**STATED TASK:** Transcribe the lines from the start of the data below through the line with "NL), 'ceiling': slice(NL", word for word and nothing more.
>> BEGIN STORED DATA
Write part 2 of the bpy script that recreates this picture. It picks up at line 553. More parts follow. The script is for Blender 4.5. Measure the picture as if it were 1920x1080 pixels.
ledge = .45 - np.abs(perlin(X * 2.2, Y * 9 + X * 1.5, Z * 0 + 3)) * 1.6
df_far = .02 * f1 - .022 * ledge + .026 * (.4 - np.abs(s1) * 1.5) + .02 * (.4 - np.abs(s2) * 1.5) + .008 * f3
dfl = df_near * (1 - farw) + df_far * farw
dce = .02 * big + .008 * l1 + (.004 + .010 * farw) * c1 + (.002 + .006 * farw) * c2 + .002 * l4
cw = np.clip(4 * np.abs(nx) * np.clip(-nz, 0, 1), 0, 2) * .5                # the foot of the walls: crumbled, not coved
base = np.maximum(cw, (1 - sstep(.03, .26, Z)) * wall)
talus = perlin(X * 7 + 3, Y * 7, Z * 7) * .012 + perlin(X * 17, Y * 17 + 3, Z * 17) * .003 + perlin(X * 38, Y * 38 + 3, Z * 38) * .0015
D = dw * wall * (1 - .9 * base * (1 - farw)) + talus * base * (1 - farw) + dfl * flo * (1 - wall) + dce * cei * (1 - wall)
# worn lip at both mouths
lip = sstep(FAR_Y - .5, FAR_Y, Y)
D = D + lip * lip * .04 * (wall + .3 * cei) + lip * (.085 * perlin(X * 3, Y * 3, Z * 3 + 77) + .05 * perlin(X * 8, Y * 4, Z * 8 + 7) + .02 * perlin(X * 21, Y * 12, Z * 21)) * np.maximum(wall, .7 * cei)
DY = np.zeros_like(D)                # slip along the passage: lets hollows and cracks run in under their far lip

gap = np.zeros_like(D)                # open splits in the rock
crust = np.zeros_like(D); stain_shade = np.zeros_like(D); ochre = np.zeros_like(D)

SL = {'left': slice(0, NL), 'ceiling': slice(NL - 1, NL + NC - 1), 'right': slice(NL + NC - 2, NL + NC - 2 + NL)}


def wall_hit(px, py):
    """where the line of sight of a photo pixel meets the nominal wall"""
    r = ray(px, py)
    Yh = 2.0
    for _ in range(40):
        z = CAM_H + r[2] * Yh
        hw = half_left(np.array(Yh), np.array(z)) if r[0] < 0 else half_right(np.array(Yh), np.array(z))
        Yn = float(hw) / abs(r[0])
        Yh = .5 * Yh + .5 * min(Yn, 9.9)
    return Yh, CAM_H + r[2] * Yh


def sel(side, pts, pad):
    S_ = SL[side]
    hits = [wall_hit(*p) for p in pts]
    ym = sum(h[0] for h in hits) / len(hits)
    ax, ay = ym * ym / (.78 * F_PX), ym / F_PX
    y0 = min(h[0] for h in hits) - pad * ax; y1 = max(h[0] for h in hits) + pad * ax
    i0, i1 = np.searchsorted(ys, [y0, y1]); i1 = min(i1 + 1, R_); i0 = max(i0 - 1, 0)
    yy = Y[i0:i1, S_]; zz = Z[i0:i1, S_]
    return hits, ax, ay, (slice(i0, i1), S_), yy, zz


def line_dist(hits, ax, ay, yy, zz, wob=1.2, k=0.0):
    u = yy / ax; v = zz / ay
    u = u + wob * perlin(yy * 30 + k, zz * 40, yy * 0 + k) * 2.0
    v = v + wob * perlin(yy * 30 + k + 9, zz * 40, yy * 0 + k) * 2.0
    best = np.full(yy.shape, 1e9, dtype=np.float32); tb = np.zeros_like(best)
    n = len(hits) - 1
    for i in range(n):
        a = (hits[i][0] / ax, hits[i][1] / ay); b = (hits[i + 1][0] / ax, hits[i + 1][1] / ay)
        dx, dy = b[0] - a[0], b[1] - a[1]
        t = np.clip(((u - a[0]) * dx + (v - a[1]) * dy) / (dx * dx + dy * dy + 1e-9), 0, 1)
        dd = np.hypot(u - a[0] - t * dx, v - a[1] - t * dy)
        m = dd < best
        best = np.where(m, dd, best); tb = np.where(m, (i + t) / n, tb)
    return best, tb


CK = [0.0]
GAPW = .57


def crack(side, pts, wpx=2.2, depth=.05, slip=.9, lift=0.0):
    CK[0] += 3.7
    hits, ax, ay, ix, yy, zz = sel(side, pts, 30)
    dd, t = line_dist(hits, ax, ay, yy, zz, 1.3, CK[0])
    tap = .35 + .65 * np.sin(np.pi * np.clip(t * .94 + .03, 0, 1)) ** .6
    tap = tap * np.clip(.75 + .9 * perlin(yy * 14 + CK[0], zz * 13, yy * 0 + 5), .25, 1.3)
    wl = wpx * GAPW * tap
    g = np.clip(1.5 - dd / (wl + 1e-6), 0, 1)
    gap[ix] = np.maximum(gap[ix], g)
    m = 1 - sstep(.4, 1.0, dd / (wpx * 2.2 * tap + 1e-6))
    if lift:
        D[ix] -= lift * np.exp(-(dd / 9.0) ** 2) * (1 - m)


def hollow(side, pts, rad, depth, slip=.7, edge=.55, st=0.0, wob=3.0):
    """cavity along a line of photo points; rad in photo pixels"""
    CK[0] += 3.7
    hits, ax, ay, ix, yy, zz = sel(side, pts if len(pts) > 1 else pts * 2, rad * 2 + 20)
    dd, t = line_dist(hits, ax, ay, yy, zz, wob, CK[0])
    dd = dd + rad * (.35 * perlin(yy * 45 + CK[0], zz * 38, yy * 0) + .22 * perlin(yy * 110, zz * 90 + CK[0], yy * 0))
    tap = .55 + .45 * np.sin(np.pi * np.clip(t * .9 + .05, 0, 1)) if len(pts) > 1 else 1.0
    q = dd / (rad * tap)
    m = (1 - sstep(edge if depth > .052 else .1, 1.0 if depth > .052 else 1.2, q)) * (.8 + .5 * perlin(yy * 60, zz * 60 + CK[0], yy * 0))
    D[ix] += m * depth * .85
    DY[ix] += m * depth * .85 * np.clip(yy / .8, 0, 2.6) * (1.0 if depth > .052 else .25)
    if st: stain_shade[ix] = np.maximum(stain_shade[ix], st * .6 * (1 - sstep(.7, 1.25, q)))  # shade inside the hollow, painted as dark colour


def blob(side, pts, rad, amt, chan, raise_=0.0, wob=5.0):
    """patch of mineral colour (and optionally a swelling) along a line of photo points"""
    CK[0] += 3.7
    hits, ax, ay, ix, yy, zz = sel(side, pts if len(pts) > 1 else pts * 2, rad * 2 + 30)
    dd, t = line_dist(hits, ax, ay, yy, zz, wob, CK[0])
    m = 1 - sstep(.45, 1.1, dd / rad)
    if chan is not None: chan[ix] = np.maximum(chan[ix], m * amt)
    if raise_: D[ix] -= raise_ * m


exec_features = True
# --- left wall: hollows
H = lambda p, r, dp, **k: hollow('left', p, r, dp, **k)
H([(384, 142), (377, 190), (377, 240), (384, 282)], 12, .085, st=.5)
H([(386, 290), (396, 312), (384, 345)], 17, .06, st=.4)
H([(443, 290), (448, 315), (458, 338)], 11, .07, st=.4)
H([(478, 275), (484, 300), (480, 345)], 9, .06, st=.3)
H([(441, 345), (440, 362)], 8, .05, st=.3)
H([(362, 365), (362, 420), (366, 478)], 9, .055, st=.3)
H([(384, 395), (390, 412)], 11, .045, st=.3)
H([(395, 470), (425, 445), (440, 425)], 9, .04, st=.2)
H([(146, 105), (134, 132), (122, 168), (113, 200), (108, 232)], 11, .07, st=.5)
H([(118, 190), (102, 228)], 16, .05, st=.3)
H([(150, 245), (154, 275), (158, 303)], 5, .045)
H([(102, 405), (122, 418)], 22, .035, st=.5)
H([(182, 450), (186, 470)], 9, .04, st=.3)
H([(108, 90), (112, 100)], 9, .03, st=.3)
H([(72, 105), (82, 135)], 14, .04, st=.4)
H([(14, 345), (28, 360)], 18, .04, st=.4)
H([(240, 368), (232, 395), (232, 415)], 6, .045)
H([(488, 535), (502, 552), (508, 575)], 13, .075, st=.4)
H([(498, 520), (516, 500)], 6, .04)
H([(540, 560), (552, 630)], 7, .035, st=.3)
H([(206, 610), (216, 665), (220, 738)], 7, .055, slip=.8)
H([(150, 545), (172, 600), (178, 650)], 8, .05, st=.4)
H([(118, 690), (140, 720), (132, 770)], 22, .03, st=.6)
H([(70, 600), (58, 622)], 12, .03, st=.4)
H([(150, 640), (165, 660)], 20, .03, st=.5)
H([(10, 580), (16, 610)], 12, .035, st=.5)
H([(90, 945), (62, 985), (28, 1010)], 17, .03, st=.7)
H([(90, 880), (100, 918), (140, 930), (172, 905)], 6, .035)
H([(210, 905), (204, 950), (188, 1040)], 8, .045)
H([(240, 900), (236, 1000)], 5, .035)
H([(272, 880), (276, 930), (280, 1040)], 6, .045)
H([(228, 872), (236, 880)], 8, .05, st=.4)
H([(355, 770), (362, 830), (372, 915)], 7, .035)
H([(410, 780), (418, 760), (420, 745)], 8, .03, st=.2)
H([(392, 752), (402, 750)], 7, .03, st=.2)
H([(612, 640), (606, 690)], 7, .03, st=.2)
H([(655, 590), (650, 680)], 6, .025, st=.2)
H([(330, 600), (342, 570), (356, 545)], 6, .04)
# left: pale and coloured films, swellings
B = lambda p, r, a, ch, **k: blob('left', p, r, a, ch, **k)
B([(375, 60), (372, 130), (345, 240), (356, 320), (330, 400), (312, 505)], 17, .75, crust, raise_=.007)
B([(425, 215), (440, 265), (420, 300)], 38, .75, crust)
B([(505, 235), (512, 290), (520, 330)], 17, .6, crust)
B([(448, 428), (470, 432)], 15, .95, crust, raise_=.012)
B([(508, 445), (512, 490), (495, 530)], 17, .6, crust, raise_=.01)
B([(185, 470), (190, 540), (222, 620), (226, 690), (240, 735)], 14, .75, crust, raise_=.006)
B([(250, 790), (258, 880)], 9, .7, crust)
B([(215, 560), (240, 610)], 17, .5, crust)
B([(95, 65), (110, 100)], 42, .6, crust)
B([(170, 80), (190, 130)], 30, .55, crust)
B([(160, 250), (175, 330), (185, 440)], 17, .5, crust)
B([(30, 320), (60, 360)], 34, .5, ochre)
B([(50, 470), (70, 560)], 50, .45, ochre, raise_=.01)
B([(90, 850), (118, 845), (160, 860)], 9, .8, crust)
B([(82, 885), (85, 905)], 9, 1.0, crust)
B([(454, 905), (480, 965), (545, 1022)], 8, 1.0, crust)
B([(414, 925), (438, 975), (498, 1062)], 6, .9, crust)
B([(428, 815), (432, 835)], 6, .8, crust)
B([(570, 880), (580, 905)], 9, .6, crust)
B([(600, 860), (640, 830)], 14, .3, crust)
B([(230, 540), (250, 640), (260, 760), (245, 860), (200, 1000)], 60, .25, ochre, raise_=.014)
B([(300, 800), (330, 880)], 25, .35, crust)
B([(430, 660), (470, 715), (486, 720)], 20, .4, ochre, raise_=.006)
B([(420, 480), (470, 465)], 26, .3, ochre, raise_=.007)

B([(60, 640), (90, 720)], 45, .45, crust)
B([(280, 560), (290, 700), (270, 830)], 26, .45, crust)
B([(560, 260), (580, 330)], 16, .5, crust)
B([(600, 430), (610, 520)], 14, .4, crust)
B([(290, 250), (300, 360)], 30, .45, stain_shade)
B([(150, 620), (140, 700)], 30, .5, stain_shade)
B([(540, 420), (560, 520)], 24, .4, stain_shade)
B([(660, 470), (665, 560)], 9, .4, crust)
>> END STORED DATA
**SOLUTION FOR THIS PROBLEM:**
Write part 2 of the bpy script that recreates this picture. It picks up at line 553. More parts follow. The script is for Blender 4.5. Measure the picture as if it were 1920x1080 pixels.
ledge = .45 - np.abs(perlin(X * 2.2, Y * 9 + X * 1.5, Z * 0 + 3)) * 1.6
df_far = .02 * f1 - .022 * ledge + .026 * (.4 - np.abs(s1) * 1.5) + .02 * (.4 - np.abs(s2) * 1.5) + .008 * f3
dfl = df_near * (1 - farw) + df_far * farw
dce = .02 * big + .008 * l1 + (.004 + .010 * farw) * c1 + (.002 + .006 * farw) * c2 + .002 * l4
cw = np.clip(4 * np.abs(nx) * np.clip(-nz, 0, 1), 0, 2) * .5                # the foot of the walls: crumbled, not coved
base = np.maximum(cw, (1 - sstep(.03, .26, Z)) * wall)
talus = perlin(X * 7 + 3, Y * 7, Z * 7) * .012 + perlin(X * 17, Y * 17 + 3, Z * 17) * .003 + perlin(X * 38, Y * 38 + 3, Z * 38) * .0015
D = dw * wall * (1 - .9 * base * (1 - farw)) + talus * base * (1 - farw) + dfl * flo * (1 - wall) + dce * cei * (1 - wall)
# worn lip at both mouths
lip = sstep(FAR_Y - .5, FAR_Y, Y)
D = D + lip * lip * .04 * (wall + .3 * cei) + lip * (.085 * perlin(X * 3, Y * 3, Z * 3 + 77) + .05 * perlin(X * 8, Y * 4, Z * 8 + 7) + .02 * perlin(X * 21, Y * 12, Z * 21)) * np.maximum(wall, .7 * cei)
DY = np.zeros_like(D)                # slip along the passage: lets hollows and cracks run in under their far lip

gap = np.zeros_like(D)                # open splits in the rock
crust = np.zeros_like(D); stain_shade = np.zeros_like(D); ochre = np.zeros_like(D)

SL = {'left': slice(0, NL), 'ceiling': slice(NL - 1, NL + NC - 1), 'right': slice(NL + NC - 2, NL + NC - 2 + NL)}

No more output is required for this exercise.